After you've finally got everything unpacked- the office is all setup, dishes are in the cupboards, toothbrushes are in a little jar next to the sink, the utility room has all the boxes of extra stuff packed away that you won't see until the next move; you get that first night that you can just hang out and relax. We ended up spending that night reading. The interior of the new place is so relaxing and nice. It's very western in style and if I had one adjective for it, I would say it was 'clean'. So it was such a peculiar moment in my life when I looked up over the rim of my book and made eye contact with a 12" rat that just sauntered into the bedroom. Moments later, it reversed itself as Pui started squealing. So now I'm in the position of having to deal with a rat problem. I hate new houses.

So I go to the super store and go to the rodent ailse. For some god awful Buddhist reason there are no hinge-swinging rat traps. All they have is these 14" pizza plates with this special rat glue.
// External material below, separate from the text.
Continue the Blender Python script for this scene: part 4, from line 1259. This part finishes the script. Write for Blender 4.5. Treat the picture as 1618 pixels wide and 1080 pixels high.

You basically put some bait in the center, the rat goes for it and wallaa, you've caught yourself a rat.

What the box doesn't tell you (but of course you know it's going to happen), you don't just catch yourself a rat, you catch yourself a live rat. So now I have to figure out how to kill this huge thing. Pui (being the sweet little Buddhist that she is) wanted me to try and get the thing out of the trap (outside of course) and see if it could get away. After just about putting a broom handle through his stomach, I was able to dislodge him; only to have him get helplessly stuck to the broom. There was no way this thing would ever walk again. So I'm like, o.k., I'll put the end of the broom under the water in the canal behind our house, come back five minutes later and deal with it. Only the thing that happened was that 5 minutes later that little bastard somehow crawled up the broom handle 2 feet to get it's nose about 1" out of the water. At this point we figured this thing could probably survive anything, so I kindly scraped him off the broom onto my neighbors fence and waved a unfond farewell. That would suck so bad if my neighbors read this.